[Records]
********************

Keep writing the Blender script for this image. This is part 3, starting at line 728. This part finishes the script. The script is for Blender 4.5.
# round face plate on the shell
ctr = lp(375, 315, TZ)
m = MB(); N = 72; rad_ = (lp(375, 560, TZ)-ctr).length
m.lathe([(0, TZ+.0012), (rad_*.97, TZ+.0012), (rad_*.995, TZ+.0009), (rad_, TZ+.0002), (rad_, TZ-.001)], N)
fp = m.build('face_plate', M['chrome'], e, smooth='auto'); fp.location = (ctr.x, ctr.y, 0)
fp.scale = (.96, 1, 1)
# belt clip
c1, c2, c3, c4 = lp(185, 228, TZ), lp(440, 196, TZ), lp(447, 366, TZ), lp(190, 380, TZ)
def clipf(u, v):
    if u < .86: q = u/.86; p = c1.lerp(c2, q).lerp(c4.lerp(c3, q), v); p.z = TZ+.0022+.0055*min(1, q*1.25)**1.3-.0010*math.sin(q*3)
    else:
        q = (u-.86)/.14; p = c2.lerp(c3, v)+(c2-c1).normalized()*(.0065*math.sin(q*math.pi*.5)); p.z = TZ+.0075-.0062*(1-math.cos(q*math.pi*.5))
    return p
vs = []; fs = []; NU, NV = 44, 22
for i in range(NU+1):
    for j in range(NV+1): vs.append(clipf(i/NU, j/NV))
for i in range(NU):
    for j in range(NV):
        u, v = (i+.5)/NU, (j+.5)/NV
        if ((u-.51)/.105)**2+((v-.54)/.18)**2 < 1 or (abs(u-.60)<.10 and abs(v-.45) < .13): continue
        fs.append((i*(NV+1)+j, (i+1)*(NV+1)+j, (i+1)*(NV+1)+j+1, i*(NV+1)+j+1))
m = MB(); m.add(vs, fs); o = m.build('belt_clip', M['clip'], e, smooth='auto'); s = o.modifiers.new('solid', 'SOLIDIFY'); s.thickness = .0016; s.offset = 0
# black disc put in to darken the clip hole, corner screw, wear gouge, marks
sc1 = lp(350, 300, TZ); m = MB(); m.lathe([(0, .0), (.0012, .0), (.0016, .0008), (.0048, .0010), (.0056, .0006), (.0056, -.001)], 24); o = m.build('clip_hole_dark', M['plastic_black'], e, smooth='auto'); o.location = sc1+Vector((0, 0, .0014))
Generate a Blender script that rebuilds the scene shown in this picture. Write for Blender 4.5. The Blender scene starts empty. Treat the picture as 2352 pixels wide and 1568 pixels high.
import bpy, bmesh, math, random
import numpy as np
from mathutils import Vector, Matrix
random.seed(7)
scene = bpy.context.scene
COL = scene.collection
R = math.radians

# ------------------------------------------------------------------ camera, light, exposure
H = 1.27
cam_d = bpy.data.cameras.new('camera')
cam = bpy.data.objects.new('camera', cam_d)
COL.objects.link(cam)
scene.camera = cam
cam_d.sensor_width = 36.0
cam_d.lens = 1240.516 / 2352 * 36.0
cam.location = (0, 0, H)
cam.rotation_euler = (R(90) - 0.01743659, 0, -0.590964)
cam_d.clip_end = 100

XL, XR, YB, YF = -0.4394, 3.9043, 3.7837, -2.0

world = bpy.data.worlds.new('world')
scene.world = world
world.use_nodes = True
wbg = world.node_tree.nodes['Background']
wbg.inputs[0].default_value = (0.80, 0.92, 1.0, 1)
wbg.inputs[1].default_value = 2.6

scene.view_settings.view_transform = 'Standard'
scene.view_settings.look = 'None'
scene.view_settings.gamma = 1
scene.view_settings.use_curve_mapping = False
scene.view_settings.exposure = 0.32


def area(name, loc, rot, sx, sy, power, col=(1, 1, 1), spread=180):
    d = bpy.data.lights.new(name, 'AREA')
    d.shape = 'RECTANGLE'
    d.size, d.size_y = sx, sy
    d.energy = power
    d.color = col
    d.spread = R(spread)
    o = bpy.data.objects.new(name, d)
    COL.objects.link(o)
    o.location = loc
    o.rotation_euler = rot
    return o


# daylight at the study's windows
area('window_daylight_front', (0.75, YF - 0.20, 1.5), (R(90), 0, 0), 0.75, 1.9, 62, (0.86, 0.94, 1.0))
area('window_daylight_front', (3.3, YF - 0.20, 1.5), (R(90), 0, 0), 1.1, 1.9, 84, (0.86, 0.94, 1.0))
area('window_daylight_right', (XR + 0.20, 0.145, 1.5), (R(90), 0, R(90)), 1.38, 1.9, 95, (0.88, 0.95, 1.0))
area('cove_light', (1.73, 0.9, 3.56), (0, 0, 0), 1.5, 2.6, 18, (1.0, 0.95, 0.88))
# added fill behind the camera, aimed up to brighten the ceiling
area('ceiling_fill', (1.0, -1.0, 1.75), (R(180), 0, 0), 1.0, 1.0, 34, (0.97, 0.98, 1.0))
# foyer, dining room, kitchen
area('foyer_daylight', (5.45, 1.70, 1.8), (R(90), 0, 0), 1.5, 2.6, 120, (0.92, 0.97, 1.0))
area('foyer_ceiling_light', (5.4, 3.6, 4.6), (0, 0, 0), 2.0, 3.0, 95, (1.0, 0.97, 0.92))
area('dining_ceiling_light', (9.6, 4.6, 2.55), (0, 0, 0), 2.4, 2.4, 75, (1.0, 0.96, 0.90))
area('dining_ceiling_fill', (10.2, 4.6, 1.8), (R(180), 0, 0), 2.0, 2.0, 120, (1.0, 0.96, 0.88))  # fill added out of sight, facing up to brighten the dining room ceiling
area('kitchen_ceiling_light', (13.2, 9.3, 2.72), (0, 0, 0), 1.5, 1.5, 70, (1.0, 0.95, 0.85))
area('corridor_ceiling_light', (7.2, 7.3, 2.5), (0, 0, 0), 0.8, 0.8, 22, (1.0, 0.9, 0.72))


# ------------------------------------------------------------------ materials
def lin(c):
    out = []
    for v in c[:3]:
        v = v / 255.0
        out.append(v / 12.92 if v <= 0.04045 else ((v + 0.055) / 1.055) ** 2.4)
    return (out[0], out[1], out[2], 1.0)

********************

▶ _Exercise requirements_
Restate the records, all of them, precisely as written.

▶ _The result_
Keep writing the Blender script for this image. This is part 3, starting at line 728. This part finishes the script. The script is for Blender 4.5.
# round face plate on the shell
ctr = lp(375, 315, TZ)
m = MB(); N = 72; rad_ = (lp(375, 560, TZ)-ctr).length
m.lathe([(0, TZ+.0012), (rad_*.97, TZ+.0012), (rad_*.995, TZ+.0009), (rad_, TZ+.0002), (rad_, TZ-.001)], N)
fp = m.build('face_plate', M['chrome'], e, smooth='auto'); fp.location = (ctr.x, ctr.y, 0)
fp.scale = (.96, 1, 1)
# belt clip
c1, c2, c3, c4 = lp(185, 228, TZ), lp(440, 196, TZ), lp(447, 366, TZ), lp(190, 380, TZ)
def clipf(u, v):
    if u < .86: q = u/.86; p = c1.lerp(c2, q).lerp(c4.lerp(c3, q), v); p.z = TZ+.0022+.0055*min(1, q*1.25)**1.3-.0010*math.sin(q*3)
    else:
        q = (u-.86)/.14; p = c2.lerp(c3, v)+(c2-c1).normalized()*(.0065*math.sin(q*math.pi*.5)); p.z = TZ+.0075-.0062*(1-math.cos(q*math.pi*.5))
    return p
vs = []; fs = []; NU, NV = 44, 22
for i in range(NU+1):
    for j in range(NV+1): vs.append(clipf(i/NU, j/NV))
for i in range(NU):
    for j in range(NV):
        u, v = (i+.5)/NU, (j+.5)/NV
        if ((u-.51)/.105)**2+((v-.54)/.18)**2 < 1 or (abs(u-.60)<.10 and abs(v-.45) < .13): continue
        fs.append((i*(NV+1)+j, (i+1)*(NV+1)+j, (i+1)*(NV+1)+j+1, i*(NV+1)+j+1))
m = MB(); m.add(vs, fs); o = m.build('belt_clip', M['clip'], e, smooth='auto'); s = o.modifiers.new('solid', 'SOLIDIFY'); s.thickness = .0016; s.offset = 0
# black disc put in to darken the clip hole, corner screw, wear gouge, marks
sc1 = lp(350, 300, TZ); m = MB(); m.lathe([(0, .0), (.0012, .0), (.0016, .0008), (.0048, .0010), (.0056, .0006), (.0056, -.001)], 24); o = m.build('clip_hole_dark', M['plastic_black'], e, smooth='auto'); o.location = sc1+Vector((0, 0, .0014))
Generate a Blender script that rebuilds the scene shown in this picture. Write for Blender 4.5. The Blender scene starts empty. Treat the picture as 2352 pixels wide and 1568 pixels high.
import bpy, bmesh, math, random
import numpy as np
from mathutils import Vector, Matrix
random.seed(7)
scene = bpy.context.scene
COL = scene.collection
R = math.radians

# ------------------------------------------------------------------ camera, light, exposure
H = 1.27
cam_d = bpy.data.cameras.new('camera')
cam = bpy.data.objects.new('camera', cam_d)
COL.objects.link(cam)
scene.camera = cam
cam_d.sensor_width = 36.0
cam_d.lens = 1240.516 / 2352 * 36.0
cam.location = (0, 0, H)
cam.rotation_euler = (R(90) - 0.01743659, 0, -0.590964)
cam_d.clip_end = 100

XL, XR, YB, YF = -0.4394, 3.9043, 3.7837, -2.0

world = bpy.data.worlds.new('world')
scene.world = world
world.use_nodes = True
wbg = world.node_tree.nodes['Background']
wbg.inputs[0].default_value = (0.80, 0.92, 1.0, 1)
wbg.inputs[1].default_value = 2.6

scene.view_settings.view_transform = 'Standard'
scene.view_settings.look = 'None'
scene.view_settings.gamma = 1
scene.view_settings.use_curve_mapping = False
scene.view_settings.exposure = 0.32


def area(name, loc, rot, sx, sy, power, col=(1, 1, 1), spread=180):
    d = bpy.data.lights.new(name, 'AREA')
    d.shape = 'RECTANGLE'
    d.size, d.size_y = sx, sy
    d.energy = power
    d.color = col
    d.spread = R(spread)
    o = bpy.data.objects.new(name, d)
    COL.objects.link(o)
    o.location = loc
    o.rotation_euler = rot
    return o


# daylight at the study's windows
area('window_daylight_front', (0.75, YF - 0.20, 1.5), (R(90), 0, 0), 0.75, 1.9, 62, (0.86, 0.94, 1.0))
area('window_daylight_front', (3.3, YF - 0.20, 1.5), (R(90), 0, 0), 1.1, 1.9, 84, (0.86, 0.94, 1.0))
area('window_daylight_right', (XR + 0.20, 0.145, 1.5), (R(90), 0, R(90)), 1.38, 1.9, 95, (0.88, 0.95, 1.0))
area('cove_light', (1.73, 0.9, 3.56), (0, 0, 0), 1.5, 2.6, 18, (1.0, 0.95, 0.88))
# added fill behind the camera, aimed up to brighten the ceiling
area('ceiling_fill', (1.0, -1.0, 1.75), (R(180), 0, 0), 1.0, 1.0, 34, (0.97, 0.98, 1.0))
# foyer, dining room, kitchen
area('foyer_daylight', (5.45, 1.70, 1.8), (R(90), 0, 0), 1.5, 2.6, 120, (0.92, 0.97, 1.0))
area('foyer_ceiling_light', (5.4, 3.6, 4.6), (0, 0, 0), 2.0, 3.0, 95, (1.0, 0.97, 0.92))
area('dining_ceiling_light', (9.6, 4.6, 2.55), (0, 0, 0), 2.4, 2.4, 75, (1.0, 0.96, 0.90))
area('dining_ceiling_fill', (10.2, 4.6, 1.8), (R(180), 0, 0), 2.0, 2.0, 120, (1.0, 0.96, 0.88))  # fill added out of sight, facing up to brighten the dining room ceiling
area('kitchen_ceiling_light', (13.2, 9.3, 2.72), (0, 0, 0), 1.5, 1.5, 70, (1.0, 0.95, 0.85))
area('corridor_ceiling_light', (7.2, 7.3, 2.5), (0, 0, 0), 0.8, 0.8, 22, (1.0, 0.9, 0.72))


# ------------------------------------------------------------------ materials
def lin(c):
    out = []
    for v in c[:3]:
        v = v / 255.0
        out.append(v / 12.92 if v <= 0.04045 else ((v + 0.055) / 1.055) ** 2.4)
    return (out[0], out[1], out[2], 1.0)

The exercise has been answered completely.